アカメとは「スズキ目アカメ科」の魚で、大きくなれば30キロを超すのだが、そのサイズになる頃は地元では「ミノウオ」と呼ばれる。最近はその成魚を見掛ける機会も稀になってしまった「幻の魚」である。また、アカメ=ミノウオは生態が解明されていないのでなおさら「幻」という言葉の似合う魚である。

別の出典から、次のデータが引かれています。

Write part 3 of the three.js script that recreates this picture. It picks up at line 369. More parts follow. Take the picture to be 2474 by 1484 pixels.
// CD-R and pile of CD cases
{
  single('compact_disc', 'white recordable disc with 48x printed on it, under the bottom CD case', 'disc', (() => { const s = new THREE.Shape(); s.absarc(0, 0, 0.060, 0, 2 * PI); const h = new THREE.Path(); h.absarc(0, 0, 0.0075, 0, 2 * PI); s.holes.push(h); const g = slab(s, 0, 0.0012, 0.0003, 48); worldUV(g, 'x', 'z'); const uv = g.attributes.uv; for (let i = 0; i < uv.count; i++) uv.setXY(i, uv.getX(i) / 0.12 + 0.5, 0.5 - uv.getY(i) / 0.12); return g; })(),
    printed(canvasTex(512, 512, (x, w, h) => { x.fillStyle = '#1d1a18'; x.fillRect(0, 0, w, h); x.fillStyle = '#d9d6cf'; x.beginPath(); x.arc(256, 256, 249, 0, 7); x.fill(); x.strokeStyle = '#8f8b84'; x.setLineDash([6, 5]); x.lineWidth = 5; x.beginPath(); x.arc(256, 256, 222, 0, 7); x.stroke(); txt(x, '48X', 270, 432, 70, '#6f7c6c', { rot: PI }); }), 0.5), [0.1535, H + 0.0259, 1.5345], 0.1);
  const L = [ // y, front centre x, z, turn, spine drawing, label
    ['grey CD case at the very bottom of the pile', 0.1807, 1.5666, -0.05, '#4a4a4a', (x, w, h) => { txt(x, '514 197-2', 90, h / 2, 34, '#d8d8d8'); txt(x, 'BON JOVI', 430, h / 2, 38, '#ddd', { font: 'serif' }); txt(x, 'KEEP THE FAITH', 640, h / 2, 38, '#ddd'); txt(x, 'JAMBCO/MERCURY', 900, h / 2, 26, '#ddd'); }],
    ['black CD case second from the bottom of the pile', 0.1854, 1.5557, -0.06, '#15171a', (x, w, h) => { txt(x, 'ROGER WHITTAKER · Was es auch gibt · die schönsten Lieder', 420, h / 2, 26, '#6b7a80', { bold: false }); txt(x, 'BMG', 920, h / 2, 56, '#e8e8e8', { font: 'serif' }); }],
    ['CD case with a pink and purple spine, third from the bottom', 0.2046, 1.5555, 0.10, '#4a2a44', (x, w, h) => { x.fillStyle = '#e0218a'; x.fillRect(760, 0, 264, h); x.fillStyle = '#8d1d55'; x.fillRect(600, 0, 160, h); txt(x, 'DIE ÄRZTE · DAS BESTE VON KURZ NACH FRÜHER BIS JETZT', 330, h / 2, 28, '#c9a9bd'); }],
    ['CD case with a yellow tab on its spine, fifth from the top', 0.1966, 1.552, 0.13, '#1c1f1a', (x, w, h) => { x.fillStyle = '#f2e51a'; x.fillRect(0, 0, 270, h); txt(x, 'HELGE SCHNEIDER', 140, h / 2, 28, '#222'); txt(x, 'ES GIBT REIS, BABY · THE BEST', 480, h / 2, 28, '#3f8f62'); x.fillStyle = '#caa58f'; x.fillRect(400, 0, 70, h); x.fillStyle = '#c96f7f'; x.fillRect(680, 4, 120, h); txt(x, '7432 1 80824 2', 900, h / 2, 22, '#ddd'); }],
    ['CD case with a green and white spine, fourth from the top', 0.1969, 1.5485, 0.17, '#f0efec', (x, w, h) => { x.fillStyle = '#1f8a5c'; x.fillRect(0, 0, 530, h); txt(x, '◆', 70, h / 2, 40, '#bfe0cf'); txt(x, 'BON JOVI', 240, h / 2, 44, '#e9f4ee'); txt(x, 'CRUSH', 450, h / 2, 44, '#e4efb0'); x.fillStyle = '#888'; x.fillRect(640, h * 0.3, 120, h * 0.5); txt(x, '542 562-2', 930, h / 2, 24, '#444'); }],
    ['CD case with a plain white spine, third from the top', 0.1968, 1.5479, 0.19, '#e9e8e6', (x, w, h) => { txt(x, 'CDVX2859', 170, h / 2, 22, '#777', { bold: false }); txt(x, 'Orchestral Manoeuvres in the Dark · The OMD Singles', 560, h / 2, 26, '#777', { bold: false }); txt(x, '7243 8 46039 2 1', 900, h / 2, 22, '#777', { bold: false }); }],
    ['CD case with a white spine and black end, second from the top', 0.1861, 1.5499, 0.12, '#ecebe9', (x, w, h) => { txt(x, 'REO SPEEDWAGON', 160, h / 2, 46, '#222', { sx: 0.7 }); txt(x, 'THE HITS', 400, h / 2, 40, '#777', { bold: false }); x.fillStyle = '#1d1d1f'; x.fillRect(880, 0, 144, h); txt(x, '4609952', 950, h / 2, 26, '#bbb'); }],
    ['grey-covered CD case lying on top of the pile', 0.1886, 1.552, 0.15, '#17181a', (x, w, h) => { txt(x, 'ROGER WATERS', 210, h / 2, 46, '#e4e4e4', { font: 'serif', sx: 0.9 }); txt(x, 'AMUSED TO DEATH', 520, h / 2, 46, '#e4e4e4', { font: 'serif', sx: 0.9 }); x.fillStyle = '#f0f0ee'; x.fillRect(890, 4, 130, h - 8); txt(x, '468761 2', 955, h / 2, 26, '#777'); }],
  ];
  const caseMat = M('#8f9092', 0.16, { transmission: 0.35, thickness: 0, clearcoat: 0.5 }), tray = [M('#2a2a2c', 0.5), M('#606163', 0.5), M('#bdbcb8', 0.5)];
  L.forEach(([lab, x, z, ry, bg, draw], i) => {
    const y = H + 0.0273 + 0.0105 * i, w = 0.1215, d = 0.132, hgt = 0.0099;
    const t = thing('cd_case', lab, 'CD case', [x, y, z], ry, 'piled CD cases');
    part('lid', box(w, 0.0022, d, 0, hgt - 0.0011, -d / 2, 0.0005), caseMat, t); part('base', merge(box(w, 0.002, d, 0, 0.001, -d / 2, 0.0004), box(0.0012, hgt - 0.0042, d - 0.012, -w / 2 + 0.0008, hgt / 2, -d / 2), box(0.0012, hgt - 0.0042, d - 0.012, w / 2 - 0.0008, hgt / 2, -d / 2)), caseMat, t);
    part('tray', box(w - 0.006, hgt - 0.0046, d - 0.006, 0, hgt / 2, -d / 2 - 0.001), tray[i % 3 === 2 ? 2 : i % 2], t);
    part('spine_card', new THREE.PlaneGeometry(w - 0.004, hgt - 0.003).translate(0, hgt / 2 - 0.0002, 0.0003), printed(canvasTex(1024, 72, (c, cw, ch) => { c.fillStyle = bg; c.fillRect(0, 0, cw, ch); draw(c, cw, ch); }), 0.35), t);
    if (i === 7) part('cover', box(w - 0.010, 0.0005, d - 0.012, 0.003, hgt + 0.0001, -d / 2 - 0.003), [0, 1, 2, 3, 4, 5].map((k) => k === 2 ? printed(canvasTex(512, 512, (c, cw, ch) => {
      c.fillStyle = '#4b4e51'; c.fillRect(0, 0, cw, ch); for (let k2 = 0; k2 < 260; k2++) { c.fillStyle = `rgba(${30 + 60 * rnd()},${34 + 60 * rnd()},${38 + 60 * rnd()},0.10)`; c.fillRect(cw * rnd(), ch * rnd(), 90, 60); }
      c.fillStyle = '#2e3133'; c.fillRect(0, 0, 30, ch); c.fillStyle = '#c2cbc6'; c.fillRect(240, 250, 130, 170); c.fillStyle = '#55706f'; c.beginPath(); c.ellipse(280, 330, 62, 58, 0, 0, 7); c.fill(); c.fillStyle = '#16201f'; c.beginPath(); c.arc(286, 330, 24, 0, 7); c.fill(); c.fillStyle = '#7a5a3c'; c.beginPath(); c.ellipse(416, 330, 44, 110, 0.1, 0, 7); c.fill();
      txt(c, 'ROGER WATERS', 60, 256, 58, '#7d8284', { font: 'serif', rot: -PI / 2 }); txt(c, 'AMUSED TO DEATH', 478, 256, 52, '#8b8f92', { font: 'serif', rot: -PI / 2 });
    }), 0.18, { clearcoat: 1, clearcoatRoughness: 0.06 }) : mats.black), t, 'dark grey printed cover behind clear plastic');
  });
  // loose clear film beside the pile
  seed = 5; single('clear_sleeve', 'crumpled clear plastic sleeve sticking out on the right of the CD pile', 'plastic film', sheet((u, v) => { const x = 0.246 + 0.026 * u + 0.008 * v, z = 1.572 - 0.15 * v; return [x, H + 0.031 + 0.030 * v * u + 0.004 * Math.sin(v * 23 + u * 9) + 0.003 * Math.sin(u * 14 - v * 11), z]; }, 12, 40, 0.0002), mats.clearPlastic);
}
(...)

この「ミノウオ」は地元では「食材としての歴史」がない。その大きな理由は「味がまずい!」ことである。四万十川では「鮎」「ごり」「エビ」「チヌ」「鱸(すずき)」の美味の魚や、また香りも量も日本一の「あおのり」等が獲れるから、大味なアカメは見捨てられた存在でしかなかった。「狩猟」とは「食」の出発点であることがわかる。ところが、そのまずいアカメが最近脚光を浴びている。飽食の日本でその理由とは「都会での観賞用需要」である。ここにも「現代の都会の論理」の影響が田舎において表れて来ているのである。

この希少種のアカメ(ミノウオ)だが、彼女達(雌雄同体)は「漁業権魚種」ではない!だからこれを捕獲しても「密漁」ではない、つまり法的には保護されていない魚である。この無防備の上に、「日本最後の清流」という冠詞を持つ「四万十川」の魚ならその付加価値は高く、価格も他の河川のものより高いのである。従って多くの人は、算盤片手にアカメの赤ちゃんの居るアマモ場をめざす!

その一方で、「アカメの保護とは環境問題と直結する!」との考え方や、「環境は21世紀のテーマである!」との反省的かつ建設的な考え方で「アカメの過去と人間の未来」を直結させての「アカメ復権」の運動もある!